**** Dataset extract ****

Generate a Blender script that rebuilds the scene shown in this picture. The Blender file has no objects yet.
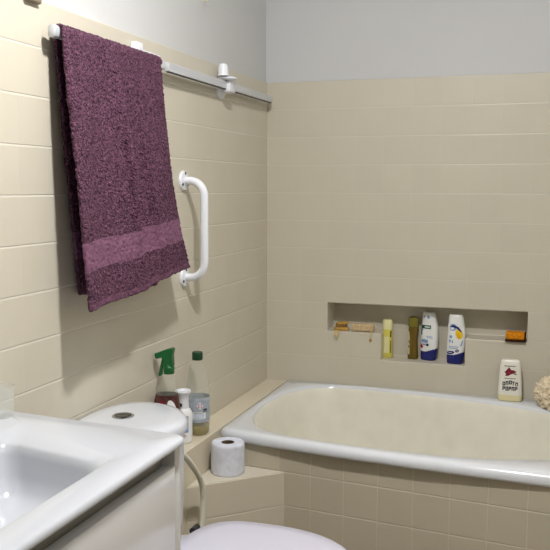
import bpy, bmesh, math, random
from mathutils import Vector, Matrix, noise
random.seed(7)
C = bpy.context.scene.collection
PI = math.pi
CZ = 1.30            # camera height above the floor
YB = 3.163           # back wall tile face
TS = 0.108           # tile pitch
ZR = CZ + 0.4126     # tile row zero
ZT = CZ + 0.409      # top of the tiling
NX = 0.2537          # tile column zero on the back wall
ROOM_X, ROOM_Y0, ROOM_Z = 1.56, -0.75, 2.46

# ---------------------------------------------------------------- materials
def lin(c):
    return tuple(((v/255.0)/12.92 if v/255.0 <= 0.04045 else ((v/255.0+0.055)/1.055)**2.4) for v in c) + (1.0,)

def mat(name, rgb, rough=0.4, spec=0.5, metal=0.0, trans=0.0, ior=1.45, coat=0.0, noise_amt=0.0, noise_scale=20.0, bump=0.0, bump_scale=60.0, bump_dist=0.002, sheen=0.0, sss=0.0):
    m = bpy.data.materials.new(name); m.use_nodes = True
    nt = m.node_tree; b = nt.nodes['Principled BSDF']
    b.inputs['Base Color'].default_value = lin(rgb)
    b.inputs['Roughness'].default_value = rough
    b.inputs['Specular IOR Level'].default_value = spec
    b.inputs['Metallic'].default_value = metal
    b.inputs['Transmission Weight'].default_value = trans
    b.inputs['IOR'].default_value = ior
    b.inputs['Coat Weight'].default_value = coat
    b.inputs['Sheen Weight'].default_value = sheen
    if sss:
        b.inputs['Subsurface Weight'].default_value = sss
        b.inputs['Subsurface Radius'].default_value = (0.01, 0.008, 0.006)
    tc = nt.nodes.new('ShaderNodeTexCoord')
    if noise_amt:
        n = nt.nodes.new('ShaderNodeTexNoise'); n.inputs['Scale'].default_value = noise_scale; n.inputs['Detail'].default_value = 4
        nt.links.new(tc.outputs['Object'], n.inputs['Vector'])
        mr = nt.nodes.new('ShaderNodeMapRange'); mr.inputs['From Min'].default_value = 0.3; mr.inputs['From Max'].default_value = 0.7
        mr.inputs['To Min'].default_value = 1-noise_amt; mr.inputs['To Max'].default_value = 1+noise_amt*0.5
        nt.links.new(n.outputs['Fac'], mr.inputs['Value'])
        mx = nt.nodes.new('ShaderNodeVectorMath'); mx.operation = 'SCALE'
        mx.inputs[0].default_value = lin(rgb)[:3]
        nt.links.new(mr.outputs['Result'], mx.inputs['Scale'])
        nt.links.new(mx.outputs['Vector'], b.inputs['Base Color'])
    if bump:
        n2 = nt.nodes.new('ShaderNodeTexNoise'); n2.inputs['Scale'].default_value = bump_scale; n2.inputs['Detail'].default_value = 6
        nt.links.new(tc.outputs['Object'], n2.inputs['Vector'])
        bp = nt.nodes.new('ShaderNodeBump'); bp.inputs['Strength'].default_value = bump; bp.inputs['Distance'].default_value = bump_dist
        nt.links.new(n2.outputs['Fac'], bp.inputs['Height'])
        nt.links.new(bp.outputs['Normal'], b.inputs['Normal'])
    return m

def tile_mat(name, axis, u0, v0, rgb, grout, vstr=0.4, hstr=1.0, wid=0.013, uscale=1.0, pitch=TS, rough=0.33, vaxis='Z'):
    """glazed square tiles; joints along object axis `axis` and the height, each tile slightly its own tone"""
    m = bpy.data.materials.new(name); m.use_nodes = True
    nt = m.node_tree; N = nt.nodes; K = nt.links
    b = N['Principled BSDF']; b.inputs['Roughness'].default_value = rough; b.inputs['Specular IOR Level'].default_value = 0.4
    tc = N.new('ShaderNodeTexCoord'); sp = N.new('ShaderNodeSeparateXYZ'); K.new(tc.outputs['Object'], sp.inputs[0])
    def M(op, a, bb=None, c=None):
        n = N.new('ShaderNodeMath'); n.operation = op
        for i, v in enumerate((a, bb, c)):
            if v is None: continue
            if isinstance(v, (int, float)): n.inputs[i].default_value = v
            else: K.new(v, n.inputs[i])
        return n.outputs[0]
    u = M('DIVIDE', M('SUBTRACT', sp.outputs[axis], u0), pitch*uscale)
    v = M('DIVIDE', M('SUBTRACT', sp.outputs[vaxis], v0), pitch)
    fu, fv = M('FRACT', u), M('FRACT', v)
    du = M('MINIMUM', fu, M('SUBTRACT', 1.0, fu)); dv = M('MINIMUM', fv, M('SUBTRACT', 1.0, fv))
    def line(d, w, s):
        n = N.new('ShaderNodeMapRange'); n.interpolation_type = 'SMOOTHSTEP'
        K.new(d, n.inputs['Value']); n.inputs['From Min'].default_value = w*0.35; n.inputs['From Max'].default_value = w
        n.inputs['To Min'].default_value = s; n.inputs['To Max'].default_value = 0.0
        return n.outputs['Result']
    g = M('MAXIMUM', line(du, wid, vstr), line(dv, wid, hstr))
    cv = N.new('ShaderNodeCombineXYZ'); K.new(M('FLOOR', u), cv.inputs[0]); K.new(M('FLOOR', v), cv.inputs[1])
    wn = N.new('ShaderNodeTexWhiteNoise'); wn.noise_dimensions = '2D'; K.new(cv.outputs[0], wn.inputs['Vector'])
    ns = N.new('ShaderNodeTexNoise'); ns.inputs['Scale'].default_value = 9; ns.inputs['Detail'].default_value = 5; K.new(tc.outputs['Object'], ns.inputs['Vector'])
    tone = M('ADD', M('MULTIPLY_ADD', wn.outputs['Value'], 0.025, 0.97), M('MULTIPLY_ADD', ns.outputs['Fac'], 0.06, -0.03))
    sc = N.new('ShaderNodeVectorMath'); sc.operation = 'SCALE'; sc.inputs[0].default_value = lin(rgb)[:3]; K.new(tone, sc.inputs['Scale'])
    mx = N.new('ShaderNodeMix'); mx.data_type = 'RGBA'; K.new(g, mx.inputs['Factor']); K.new(sc.outputs['Vector'], mx.inputs['A']); mx.inputs['B'].default_value = lin(grout)
    K.new(mx.outputs['Result'], b.inputs['Base Color'])
    # joints sit below the glaze, glaze is faintly wavy
    hgt = M('SUBTRACT', M('MULTIPLY', ns.outputs['Fac'], 0.25), M('MAXIMUM', line(du, wid*2.2, vstr), line(dv, wid*2.2, hstr)))
    bp = N.new('ShaderNodeBump'); bp.inputs['Strength'].default_value = 0.55; bp.inputs['Distance'].default_value = 0.0016; K.new(hgt, bp.inputs['Height'])
    K.new(bp.outputs['Normal'], b.inputs['Normal'])
    return m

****

_Description of the task:_ Reproduce the data above word for word from its first line through the line that holds "return tuple(((v/255.0)/12.92 if", both ends included; skip pictures.

_Full output:_
Generate a Blender script that rebuilds the scene shown in this picture. The Blender file has no objects yet.
import bpy, bmesh, math, random
from mathutils import Vector, Matrix, noise
random.seed(7)
C = bpy.context.scene.collection
PI = math.pi
CZ = 1.30            # camera height above the floor
YB = 3.163           # back wall tile face
TS = 0.108           # tile pitch
ZR = CZ + 0.4126     # tile row zero
ZT = CZ + 0.409      # top of the tiling
NX = 0.2537          # tile column zero on the back wall
ROOM_X, ROOM_Y0, ROOM_Z = 1.56, -0.75, 2.46

# ---------------------------------------------------------------- materials
def lin(c):
    return tuple(((v/255.0)/12.92 if v/255.0 <= 0.04045 else ((v/255.0+0.055)/1.055)**2.4) for v in c) + (1.0,)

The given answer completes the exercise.